Accordingly, Mellon Mortgage Company's motion to dismiss the causes of action predicated upon its alleged violation of Insurance Law § 6503(d), and breach of fiduciary duty is granted.   The foregoing causes of action are dismissed and severed.   Further, Mellon's motion to dismiss the cause arising from its alleged violation of GBL § 349 is denied in that plaintiffs' amended complaint sufficiently states a cause of action and the claim is not barred by the doctrine of collateral estoppel.

[Portions of opinion omitted for purposes of publication.]


1.   Generally, mortgage lenders require home buyers who obtain first mortgages with down payments representing less than 20% of the purchase price to obtain private mortgage insurance (“PMI”).   PMI insures lenders against defaults in the borrower's payments of principal and interest on the loans.   According to plaintiffs, PMI is not required to be maintained for periods when the loan-to-value ratio (“LTV ratio”) on a mortgage loan falls below a specified percentage.   In calculating the LTV ratio, the loan amount is the outstanding principal balance on the loan, and the appraised amount is the appraised value of the property at the time the loan was originated.
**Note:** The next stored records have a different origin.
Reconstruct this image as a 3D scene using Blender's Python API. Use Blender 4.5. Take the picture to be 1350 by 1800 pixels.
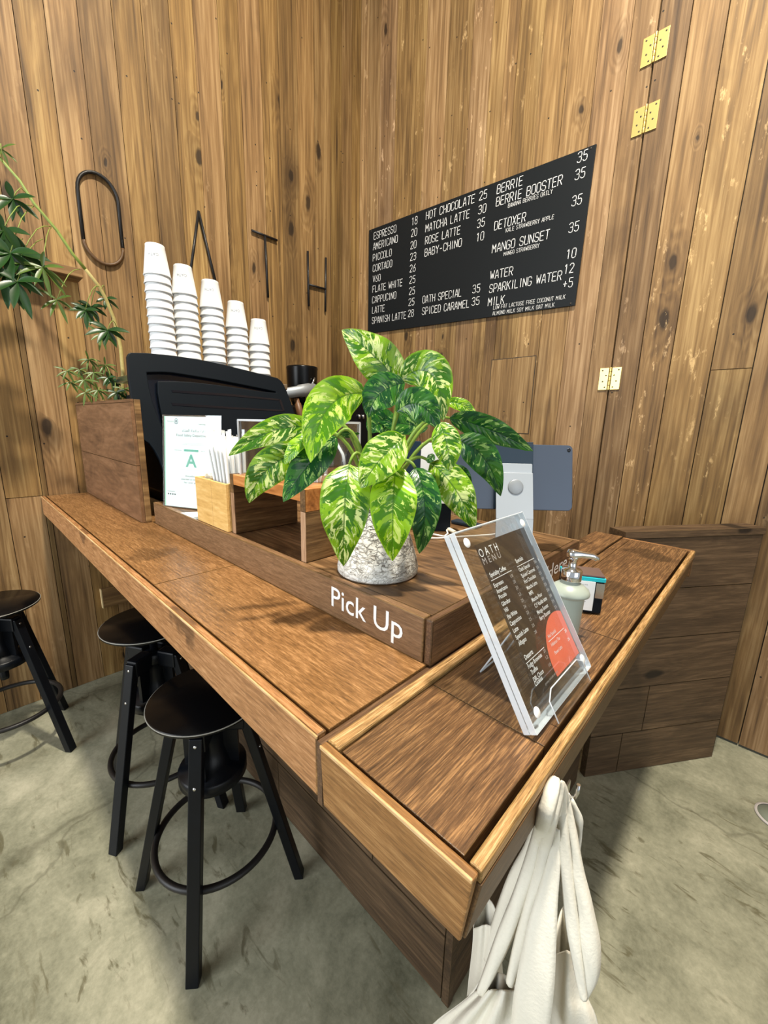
import bpy, bmesh, math, random
from mathutils import Vector, Matrix
random.seed(7)
V = Vector
for o in list(bpy.data.objects):
    bpy.data.objects.remove(o)
scene = bpy.context.scene
COL = scene.collection

# ------------------------------------------------------------------ camera
FPX = 709.925
CAM_H = 1.4
c_right = V((0.72546002, 0.68783011, 0.02444388))
c_fwd = V((-0.66854467, 0.71267063, -0.21248199))
c_right.normalize(); c_fwd.normalize()
c_down = c_fwd.cross(c_right); c_down.normalize()
cam = bpy.data.cameras.new('camera')
cam_o = bpy.data.objects.new('camera', cam); COL.objects.link(cam_o)
cam.sensor_fit = 'HORIZONTAL'; cam.sensor_width = 36.0
cam.lens = 36.0 * FPX / 1350.0
cam.clip_start = 0.02
m3 = Matrix((c_right, -c_down, -c_fwd)).transposed()
cam_o.matrix_world = Matrix.Translation((0, 0, CAM_H)) @ m3.to_4x4()
scene.camera = cam_o

# ------------------------------------------------------------------ light
scene.view_settings.view_transform = 'Standard'
scene.view_settings.look = 'None'
scene.view_settings.gamma = 1.0
scene.view_settings.exposure = 0.0
w = bpy.data.worlds.new('daylight'); scene.world = w; w.use_nodes = True
w.node_tree.nodes['Background'].inputs[0].default_value = (0.86, 0.94, 1.0, 1)
w.node_tree.nodes['Background'].inputs[1].default_value = 0.50


def area(name, loc, target, sx, sy, power, col, shape='RECTANGLE'):
    l = bpy.data.lights.new(name, 'AREA'); l.shape = shape
    l.size = sx
    if shape == 'RECTANGLE':
        l.size_y = sy
    l.energy = power; l.color = col
    o = bpy.data.objects.new(name, l); COL.objects.link(o)
    o.location = loc
    o.rotation_euler = (V(target) - V(loc)).to_track_quat('-Z', 'Y').to_euler()
    return o


area('window_daylight', (-1.5, -3.0, 1.9), (-0.9, 2.0, 1.0), 2.6, 3.0, 160, (0.93, 0.97, 1.0))
area('right_fill_light', (3.3, -0.6, 1.9), (-1.0, 1.0, 1.2), 2.6, 2.6, 34, (0.95, 0.98, 1.0))  # added fill from the right, not an actual door
area('ceiling_lamp_light', (-0.02, 0.50, 4.9), (-0.02, 0.50, 0), 0.24, 0.24, 285, (1.0, 0.91, 0.76), 'DISK')


# ------------------------------------------------------------------ pixel of the photo -> point on a plane
def ray(x, y):
    return c_fwd + c_right * ((x - 675) / FPX) + c_down * ((y - 900) / FPX)


C0 = V((0, 0, CAM_H))


def onz(x, y, z):
    d = ray(x, y); return C0 + d * ((z - CAM_H) / d.z)


def onx(x, y, X):
    d = ray(x, y); return C0 + d * (X / d.x)


def ony(x, y, Y):
    d = ray(x, y); return C0 + d * (Y / d.y)


def onpl(x, y, p0, n):
    d = ray(x, y); n = V(n); return C0 + d * ((V(p0) - C0).dot(n) / d.dot(n))


# ------------------------------------------------------------------ node helpers
def new_mat(name):
    m = bpy.data.materials.new(name); m.use_nodes = True
    nt = m.node_tree; nt.nodes.clear()
    out = nt.nodes.new('ShaderNodeOutputMaterial')
    return m, nt, out


def nd(nt, typ, ins=None, **props):
    n = nt.nodes.new('ShaderNode' + typ)
    for k, v in props.items():
        setattr(n, k, v)
    for k, v in (ins or {}).items():
        s = n.inputs[k]
        if isinstance(v, bpy.types.NodeSocket):
            nt.links.new(v, s)
        else:
            s.default_value = v
    return n


def mth(nt, op, a, b=0.0, clamp=False):
    return nd(nt, 'Math', {0: a, 1: b}, operation=op, use_clamp=clamp).outputs[0]


def ramp(nt, fac, stops, interp='LINEAR'):
    r = nt.nodes.new('ShaderNodeValToRGB'); r.color_ramp.interpolation = interp
    els = r.color_ramp.elements
    while len(els) < len(stops):
        els.new(0.5)
    for e, (p, c) in zip(els, stops):
        e.position = p
        e.color = tuple(c) + (1,) if len(c) == 3 else c
    if isinstance(fac, bpy.types.NodeSocket):
        nt.links.new(fac, r.inputs[0])
    return r.outputs[0]


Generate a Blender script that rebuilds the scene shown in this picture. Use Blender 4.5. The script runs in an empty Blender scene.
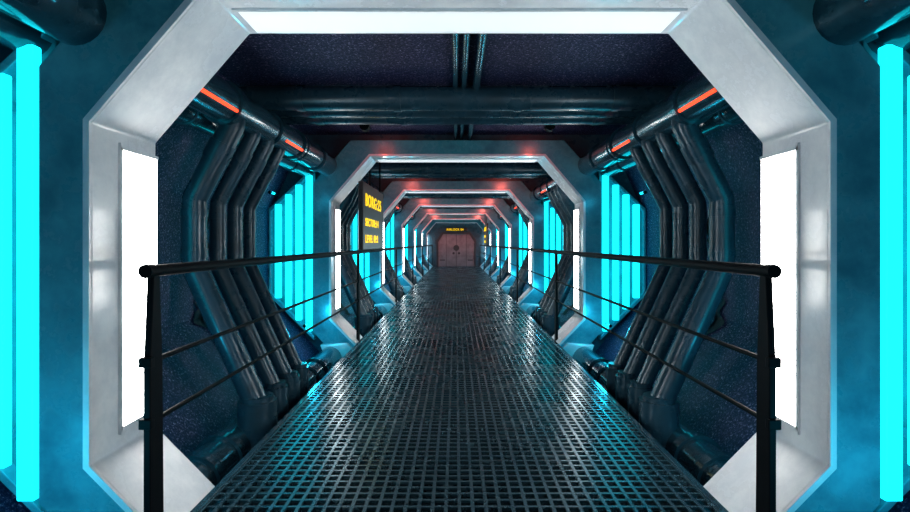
import bpy, bmesh, math, random
from mathutils import Vector, Matrix
random.seed(4)
S=bpy.context.scene
S.view_settings.view_transform='Standard'

# ---------------------------------------------------------------- materials
def mat(name):
    m=bpy.data.materials.new(name); m.use_nodes=True
    nt=m.node_tree; b=nt.nodes['Principled BSDF']
    return m,nt,b
def simple(name,col,rough=.4,metal=0.,noise=None,bump=0.,scale=8.,col2=None,spec=.5,coat=0.):
    m,nt,b=mat(name)
    b.inputs['Roughness'].default_value=rough; b.inputs['Metallic'].default_value=metal
    b.inputs['Specular IOR Level'].default_value=spec
    b.inputs['Coat Weight'].default_value=coat; b.inputs['Coat Roughness'].default_value=.08
    b.inputs['Base Color'].default_value=(*col,1)
    tc=nt.nodes.new('ShaderNodeTexCoord')
    if col2 is not None:
        n=nt.nodes.new('ShaderNodeTexNoise'); n.inputs['Scale'].default_value=scale; n.inputs['Detail'].default_value=8; n.inputs['Roughness'].default_value=.65
        nt.links.new(tc.outputs['Object'],n.inputs['Vector'])
        r=nt.nodes.new('ShaderNodeValToRGB'); r.color_ramp.elements[0].position=.35; r.color_ramp.elements[1].position=.62
        r.color_ramp.elements[0].color=(*col2,1); r.color_ramp.elements[1].color=(*col,1)
        nt.links.new(n.outputs['Fac'],r.inputs['Fac']); nt.links.new(r.outputs['Color'],b.inputs['Base Color'])
        mr=nt.nodes.new('ShaderNodeMapRange'); mr.inputs['From Min'].default_value=.3; mr.inputs['From Max'].default_value=.7
        mr.inputs['To Min'].default_value=min(1,rough*1.5); mr.inputs['To Max'].default_value=rough*.7
        nt.links.new(n.outputs['Fac'],mr.inputs['Value']); nt.links.new(mr.outputs['Result'],b.inputs['Roughness'])
    if bump>0:
        n2=nt.nodes.new('ShaderNodeTexNoise'); n2.inputs['Scale'].default_value=scale*4; n2.inputs['Detail'].default_value=5
        nt.links.new(tc.outputs['Object'],n2.inputs['Vector'])
        bp=nt.nodes.new('ShaderNodeBump'); bp.inputs['Strength'].default_value=bump; bp.inputs['Distance'].default_value=.02
        nt.links.new(n2.outputs['Fac'],bp.inputs['Height']); nt.links.new(bp.outputs['Normal'],b.inputs['Normal'])
    return m
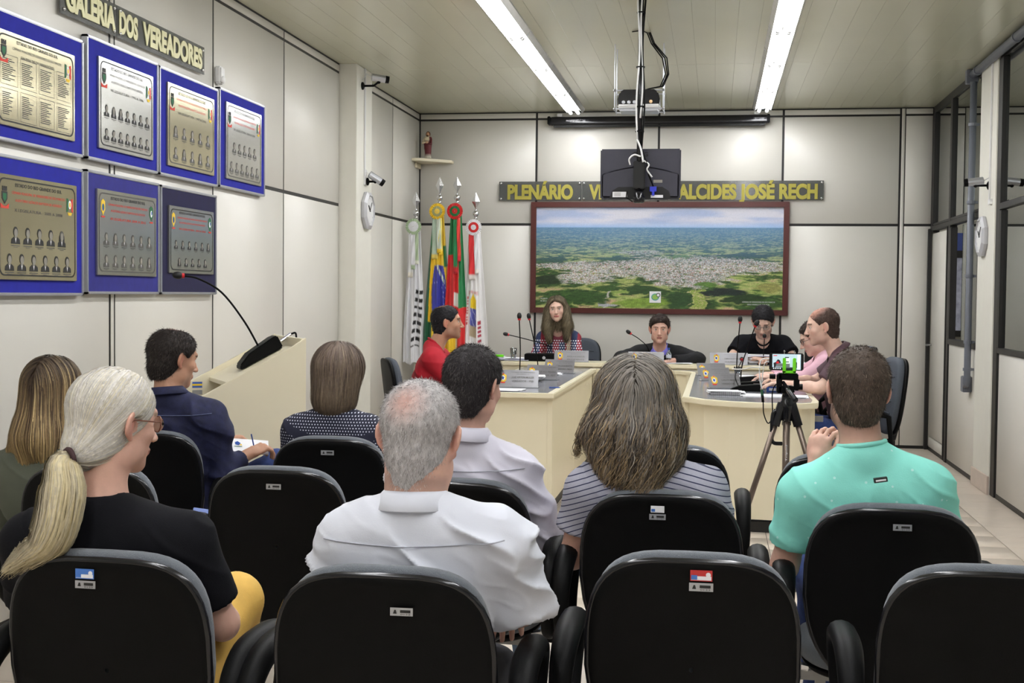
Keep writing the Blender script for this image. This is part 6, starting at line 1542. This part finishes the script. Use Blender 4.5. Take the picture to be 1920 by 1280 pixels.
# ---- materials of clothes
M_wshirt = mat('white_shirt', srgb(212, 215, 226), .75, vary=.02, bump=.07, bscale=300, sheen=.2)
M_wshirt2 = mat('white_lilac_shirt', srgb(208, 206, 220), .75, vary=.02, bump=.07, bscale=300, sheen=.2)
M_btee = mat('black_tee', srgb(13, 13, 19), .9, vary=.1, bump=.2, bscale=400, spec=.2)
M_olive = mat('olive_blouse', srgb(84, 88, 76), .85, vary=.08, bump=.2, bscale=300)
M_denim = mat('dark_denim_shirt', srgb(27, 31, 66), .8, vary=.35, scale=35, bump=.3, bscale=400)
M_teal = mat('mint_tee', srgb(138, 222, 208), .8, vary=.03, bump=.15, bscale=300)
M_redtee = mat('crimson_tee', srgb(178, 20, 40), .8, vary=.06)
M_maroon = mat('plum_shirt', srgb(78, 52, 62), .7, vary=.12, scale=30)
M_pink = mat('pink_shirt', srgb(222, 176, 192), .75, vary=.04)
M_black_sw = mat('black_sweater', srgb(18, 18, 22), .9, vary=.1)
M_purple = mat('violet_shirt', srgb(126, 120, 216), .7, vary=.05)
def add_pattern(m, kind):
    N_, L_, b = nodes_of(m); tc = [n for n in N_ if n.type == 'TEX_COORD'][0]; src = b.inputs['Base Color'].links[0].from_socket
    sp = N_.new('ShaderNodeSeparateXYZ'); L_.new(tc.outputs['Object'], sp.inputs[0])
    def M(op, a, b_=None, c=None):
        n = N_.new('ShaderNodeMath'); n.operation = op
        for i, v_ in enumerate((a, b_, c)):
            if v_ is None: continue
            if isinstance(v_, (int, float)): n.inputs[i].default_value = v_
            else: L_.new(v_, n.inputs[i])
        return n.outputs[0]
    X, Y, Z = sp.outputs
    if kind == 'dots':      # small white dots in a staggered grid
        s = 84; a = M('MULTIPLY', X, s); c = M('MULTIPLY', Z, s); row = M('FLOOR', c); odd = M('MULTIPLY', M('FRACT', M('MULTIPLY', row, .5)), 1.0)
        fx = M('SUBTRACT', M('FRACT', M('ADD', a, odd)), .5); fz = M('SUBTRACT', M('FRACT', c), .5)
        r = M('ADD', M('MULTIPLY', fx, fx), M('MULTIPLY', fz, fz)); fac = M('LESS_THAN', r, .042); col = srgb(214, 216, 230)
    if kind == 'flecks':
        vo = N_.new('ShaderNodeTexVoronoi'); vo.inputs['Scale'].default_value = 26; L_.new(tc.outputs['Object'], vo.inputs['Vector']); fac = M('MULTIPLY', M('LESS_THAN', vo.outputs['Distance'], .10), .6); col = srgb(214, 244, 240)
    if kind == 'stripes':
        ax_ = M('ABSOLUTE', X); w_ = M('ADD', M('ADD', Z, M('MULTIPLY', M('POWER', ax_, 1.4), .42)), M('MULTIPLY', M('SINE', M('MULTIPLY', X, 9.0)), .005))
        fac = M('LESS_THAN', M('FRACT', M('DIVIDE', w_, .0170)), .19); col = srgb(34, 40, 72)
    if kind == 'dots2':
        s = 44; a = M('MULTIPLY', X, s); c = M('MULTIPLY', Z, s); odd = M('FRACT', M('MULTIPLY', M('FLOOR', c), .5)); fx = M('SUBTRACT', M('FRACT', M('ADD', a, odd)), .5); fz = M('SUBTRACT', M('FRACT', c), .5)
        fac = M('MULTIPLY', M('LESS_THAN', M('ADD', M('MULTIPLY', fx, fx), M('MULTIPLY', fz, fz)), .075), M('LESS_THAN', Z, 1.04)); col = srgb(226, 228, 234)
    if kind == 'dots':          # plain dark band swooping over the back
        zc = M('ADD', M('MULTIPLY', M('MULTIPLY', X, X), 1.3), .862); bd = M('LESS_THAN', M('ABSOLUTE', M('SUBTRACT', Z, zc)), .019)
        bd = M('MULTIPLY', bd, M('LESS_THAN', Y, .22)); fac = M('MULTIPLY', fac, M('SUBTRACT', 1.0, bd))
    mx = N_.new('ShaderNodeMix'); mx.data_type = 'RGBA'; L_.new(fac, mx.inputs[0]); L_.new(src, mx.inputs[6]); mx.inputs[7].default_value = (*col, 1); L_.new(mx.outputs[2], b.inputs['Base Color'])
M_dots = mat('navy_polka_dots', srgb(26, 28, 50), .8, vary=.08); add_pattern(M_dots, 'dots')
add_pattern(M_teal, 'flecks')
M_stripe = mat('striped_jersey', srgb(160, 160, 174), .85, vary=.05, scale=200); add_pattern(M_stripe, 'stripes')
M_pres = mat('dotted_blouse', attr=True, rough=.7, vary=.04); add_pattern(M_pres, 'dots2')

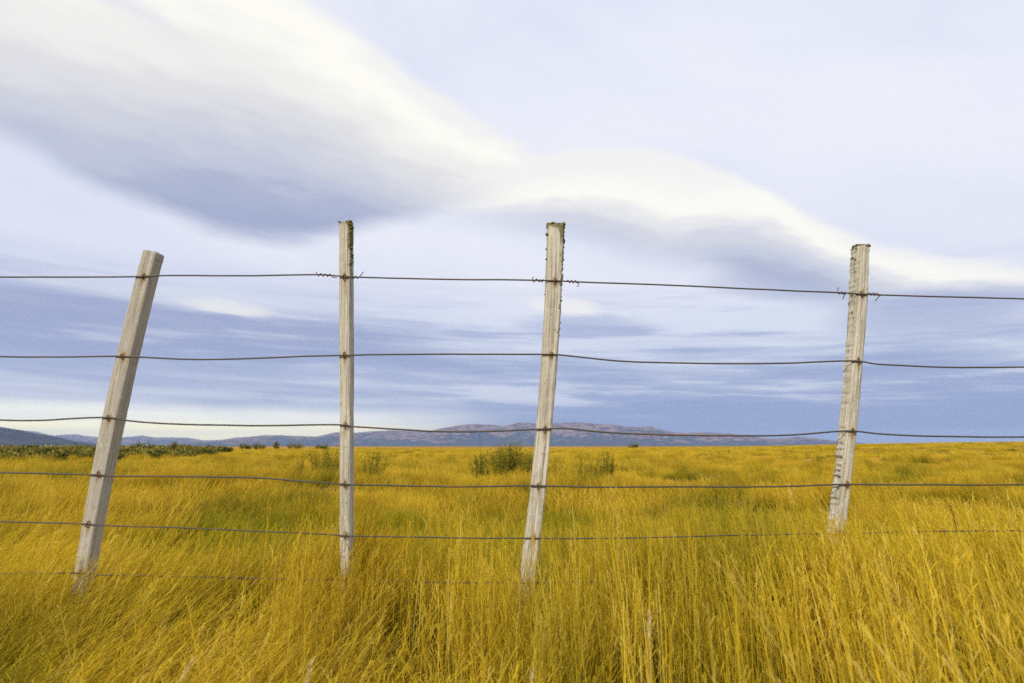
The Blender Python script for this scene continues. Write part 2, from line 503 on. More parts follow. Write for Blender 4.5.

2.   The Bauers were two of the named plaintiffs in the federal action in the Northern District of Alabama against the owners of their mortgage, the Federal Home Loan Mortgage Corporation (“FHLMC”).

3.   See, e.g., Ins.Law § 6504 (affords the superintendent administrative remedies);  § 6508 (grants the superintendent additional powers to adopt regulations necessary to enforce the provisions of Article 65);  § 109(c) (administrative remedies applicable to all provisions of the Insurance Law);  § 109(d) (civil remedies).